How Facebook’s Bloomsbury AI Acquisition Will Affect Social Marketers
By: Justin Joffe
July 6, 2018
Facebook announced its purchase of London-based startup Bloomsbury AI on July 3rd, acquiring the artificial intelligence company for its innovative machine learning tool. Bloomsbury’s technology focuses on natural language, rooting out awkward or unstructured text in order to better learn what text on the platform comes from humans and what doesn’t.
“The Bloomsbury team has built a leading expertise in machine reading and understanding unstructured documents in natural language in order to answer any question,” Facebook said in a statement. “Their expertise will strengthen Facebook’s efforts in natural language processing research, and help us further understand natural language and its applications.”
This acquisition spells big things for social media marketers as they increasingly rely on automation tools in order to better interface with audiences on the platform. But there are two applications of Bloomsbury’s tech in particular that will help Facebook regain its recent lapse in trust with social media pros and consumers alike.
Smarter automated social listening capabilities on Facebook Messenger. Brands hoping to capitalize on the automated customer service potential of Facebook Messenger must now contend with the social network’s diverse global audience. With its focus on natural language, Bloomsbury’s tech could help provide more humanized automated responses to specific customer interactions on Messenger that are sensitive to the world’s endless nuances in speech and dialect. The tech’s potential for facilitating better translations is also promising.

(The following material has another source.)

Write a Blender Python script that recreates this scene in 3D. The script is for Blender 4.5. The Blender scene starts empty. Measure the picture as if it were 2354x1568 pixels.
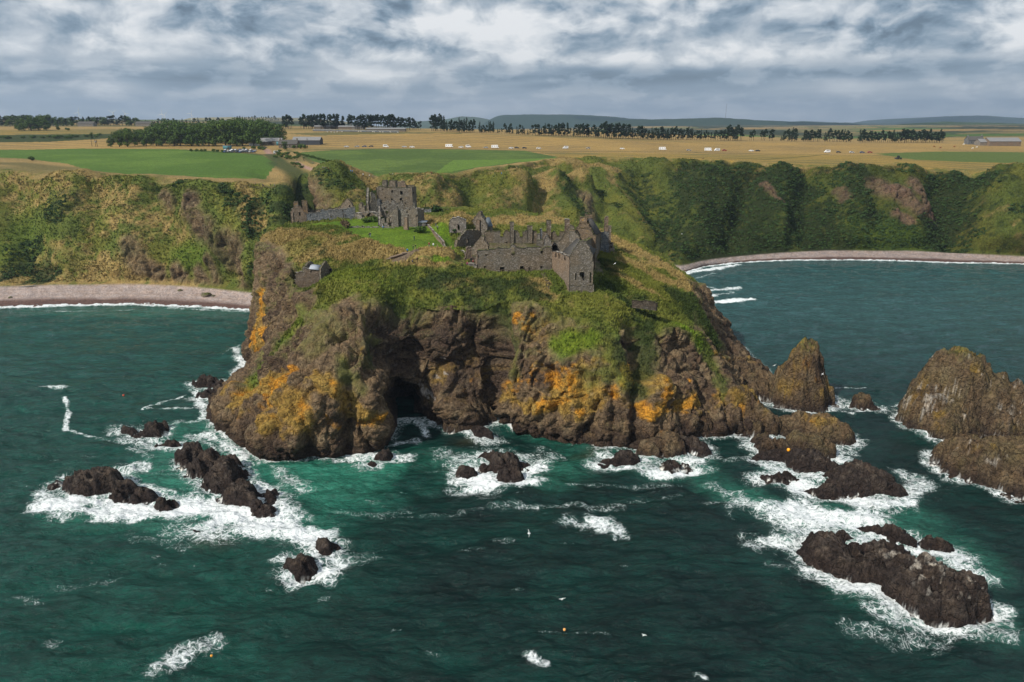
import bpy, math, random
import numpy as np
from math import radians, sin, cos, tan, atan2, pi, sqrt
sc = bpy.context.scene
col = sc.collection
# ------------------------------------------------------------------ camera
CAMZ = 87.0
PITCH = 18.09
HAZE = 7e-5
cam_data = bpy.data.cameras.new('camera'); cam = bpy.data.objects.new('camera', cam_data); col.objects.link(cam)
cam.location = (0, 0, CAMZ); cam.rotation_euler = (radians(90 - PITCH), 0, 0)
cam_data.sensor_width = 36; cam_data.lens = 24.01; cam_data.clip_start = 1; cam_data.clip_end = 40000
sc.camera = cam
SUN_EL, SUN_AZ = 42.0, -128.0          # azimuth from +Y, clockwise positive
sun_dir = np.array([sin(radians(SUN_AZ))*cos(radians(SUN_EL)), cos(radians(SUN_AZ))*cos(radians(SUN_EL)), sin(radians(SUN_EL))])
sd = bpy.data.lights.new('sun', 'SUN'); sd.energy = 4.7; sd.angle = radians(1.5); sd.color = (1, .93, .82)
so = bpy.data.objects.new('sun', sd); col.objects.link(so)
from mathutils import Vector, Matrix
so.rotation_euler = Vector(tuple(sun_dir)).to_track_quat('Z', 'Y').to_euler()
sc.view_settings.view_transform = 'Standard'; sc.view_settings.look = 'None'
sc.view_settings.exposure = 0.0; sc.view_settings.gamma = 1.0
sc.cycles.sample_clamp_direct = 6; sc.cycles.sample_clamp_indirect = 3; sc.cycles.max_bounces = 4; sc.cycles.diffuse_bounces = 2; sc.cycles.glossy_bounces = 2
sc.cycles.transmission_bounces = 2; sc.cycles.volume_bounces = 0; sc.cycles.transparent_max_bounces = 6
# ------------------------------------------------------------------ node helper
class NT:
    def __init__(s, nt): s.nt = nt; s.n = nt.nodes; s.l = nt.links
    def new(s, t, **k):
        n = s.n.new(t)
        for a, v in k.items(): setattr(n, a, v)
        return n
    def put(s, sock, v):
        if isinstance(v, bpy.types.NodeSocket): s.l.new(v, sock)
        elif v is not None:
            if hasattr(sock.default_value, '__len__') and not hasattr(v, '__len__'): v = [v]*len(sock.default_value)
            if hasattr(sock.default_value, '__len__') and len(sock.default_value) == 4 and len(v) == 3: v = (*v, 1)
            sock.default_value = v
    def m(s, op, a, b=None, c=None, clamp=False):
        n = s.new('ShaderNodeMath', operation=op, use_clamp=clamp)
        for i, v in enumerate((a, b, c)):
            if v is not None: s.put(n.inputs[i], v)
        return n.outputs[0]
    def add(s, a, b): return s.m('ADD', a, b)
    def mul(s, a, b): return s.m('MULTIPLY', a, b)
    def ss(s, x, a, b, lo=0., hi=1.):
        n = s.new('ShaderNodeMapRange', interpolation_type='SMOOTHSTEP'); s.put(n.inputs[0], x)
        for i, v in enumerate((a, b, lo, hi)): s.put(n.inputs[i+1], v)
        return n.outputs[0]
    def mix(s, f, a, b, mode='MIX'):
        n = s.new('ShaderNodeMix', data_type='RGBA', blend_type=mode); s.put(n.inputs[0], f); s.put(n.inputs[6], a); s.put(n.inputs[7], b)
        return n.outputs[2]
    def noise(s, vec, scale, detail=4, rough=.55, dist=0., lac=2.):
        n = s.new('ShaderNodeTexNoise'); s.put(n.inputs['Vector'], vec); s.put(n.inputs['Scale'], scale)
        n.inputs['Detail'].default_value = detail; n.inputs['Roughness'].default_value = rough; n.inputs['Distortion'].default_value = dist
        n.inputs['Lacunarity'].default_value = lac
        return n.outputs[0]
    def vor(s, vec, scale, feature='F1', out=0, rnd=1.):
        n = s.new('ShaderNodeTexVoronoi', feature=feature); s.put(n.inputs['Vector'], vec); s.put(n.inputs['Scale'], scale); n.inputs['Randomness'].default_value = rnd
        return n.outputs[out]
    def comb(s, x, y, z):
        n = s.new('ShaderNodeCombineXYZ'); s.put(n.inputs[0], x); s.put(n.inputs[1], y); s.put(n.inputs[2], z); return n.outputs[0]
    def sep(s, v):
        n = s.new('ShaderNodeSeparateXYZ'); s.put(n.inputs[0], v); return n.outputs
    def vscale(s, v, k):
        n = s.new('ShaderNodeVectorMath', operation='MULTIPLY'); s.put(n.inputs[0], v); n.inputs[1].default_value = k; return n.outputs[0]
    def vadd(s, v, w):
        n = s.new('ShaderNodeVectorMath', operation='ADD'); s.put(n.inputs[0], v); s.put(n.inputs[1], w); return n.outputs[0]
    def bump(s, h, strength=.5, dist=.1, normal=None):
        n = s.new('ShaderNodeBump'); s.put(n.inputs['Height'], h); s.put(n.inputs['Strength'], strength); s.put(n.inputs['Distance'], dist)
        if normal is not None: s.put(n.inputs['Normal'], normal)
        return n.outputs[0]
# ------------------------------------------------------------------ world: Nishita sky behind a broken cloud deck
w = bpy.data.worlds.new('World'); sc.world = w; w.use_nodes = True
g = NT(w.node_tree); g.n.clear()
sky = g.new('ShaderNodeTexSky', sky_type='NISHITA'); sky.sun_disc = False
sky.sun_elevation = radians(SUN_EL); sky.sun_rotation = radians(SUN_AZ)
tc = g.new('ShaderNodeTexCoord')
D = g.sep(tc.outputs['Generated'])
az = g.m('ARCTAN2', D[0], D[1]); el = g.m('ARCSINE', D[2])
elp = g.m('MAXIMUM', el, 0.)
pv = g.comb(az, g.add(g.mul(elp, 1.5), g.mul(g.m('POWER', g.add(elp, .004), .5), .16)), 0)
wob = g.new('ShaderNodeTexNoise'); g.put(wob.inputs['Vector'], pv); wob.inputs['Scale'].default_value = 7; wob.inputs['Detail'].default_value = 3
ws = g.new('ShaderNodeVectorMath', operation='SUBTRACT'); g.put(ws.inputs[0], wob.outputs[1]); ws.inputs[1].default_value = (.5, .5, .5)
pw = g.vadd(pv, g.vscale(ws.outputs[0], (.09, .06, 0)))
n_big = g.noise(g.vadd(pw, (3.1, 1.7, 0)), 4.2, 2, .5)
n_mid = g.noise(g.vadd(pw, (7.3, 2.1, 0)), 8.5, 7, .56)
n_up = g.noise(g.vadd(pw, (7.288, 2.122, 0)), 8.5, 7, .56)
bl1 = g.vor(g.vadd(pw, g.vscale(ws.outputs[0], (.03, .03, 0))), 15, 'SMOOTH_F1')
bl2 = g.vor(g.vadd(pw, g.vscale(ws.outputs[0], (.05, .05, 0))), 34, 'SMOOTH_F1')
relief = g.add(g.mul(g.add(bl2, -.4), -.16), g.add(g.mul(g.add(n_mid, g.mul(n_up, -1)), 1.9), g.mul(g.add(bl1, -.42), -.36)))
streak = g.noise(g.comb(g.mul(az, 3.2), g.mul(el, 30), 4.4), 1.3, 5, .5, .2)
fine = g.noise(g.comb(g.mul(az, 1.0), g.mul(el, 1.6), 9.), 40, 4, .55)
def V2(x, y):   # pixel of the 2353 px wide view -> azimuth, elevation
    a = (x-1176.5)/1569.4; b = (784-y)/1569.4; p = radians(PITCH)
    d = np.array([a, cos(p)+b*sin(p), -sin(p)+b*cos(p)]); d /= np.linalg.norm(d)
    return atan2(d[0], d[1]), math.asin(d[2])
up_zone = g.ss(g.add(el, g.mul(g.add(n_big, -.5), .035)), .060, .078)      # 1 in the cumulus deck
L = g.add(g.mul(g.ss(n_mid, .41, .585), .25), .41)
L = g.add(L, relief)
L = g.add(L, g.mul(g.add(n_big, -.5), .45))
low = g.add(g.mul(g.ss(streak, .35, .68), .20), .335)
puff = g.noise(g.vadd(g.comb(g.mul(az, 1.), g.mul(el, 2.6), 2.), g.vscale(ws.outputs[0], (.05, .05, 0))), 15, 6, .55); low = g.add(low, g.mul(g.add(g.ss(puff, .46, .60), -.35), .17))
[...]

“The challenges are immense, from the billions of users on Facebook across the 6,000 languages in the world—some even without a writing system, to the informal tone, slang and typos people use on Facebook,” reads Facebook Research’s page on natural language and processing human speech. “Our researchers work on the complex problems that span deep learning/neural networks, natural language processing, language identification…and machine learning, to break down the problems and build and deploy robust language translation solutions.”
Weeding out fake news makes more room for genuine, human content to shine through. Facebook understands that its platform and algorithms have been weaponized by bad actors. And the other likely reason underscoring its Bloomsbury acquisition may prove to be the platform’s biggest defense against fake news yet.
Several sources say that Facebook’s biggest draw to Bloomsbury was its CTO, Sebastian Riedel, who co-founded another London-based AI startup called Factmata that’s working to filter out fake news. (Factmata’s news platform uses machine-learning tools and human fact-checkers.)
Factmata’s current CEO, Dhruv Ghulati, told Forbes that while Facebook will have trouble cleaning up fake news and bots because of how much has already been invested into their current infrastructure, companies composed using a mixture of human and automated systems, or “in the loop” AI, will more effectively catch and flag problematic content.
Though it may take several years to retrofit Facebook with the right balance of human fact-checkers and automated natural language detection, Bloomsbury AI’s technology points Facebook in the right direction toward winning the fight against fake news. That should mean that there’s far less untrustworthy content out there to cloud your audience’s feeds, and far more opportunity to let genuine interactions between your brand and your customers shine through.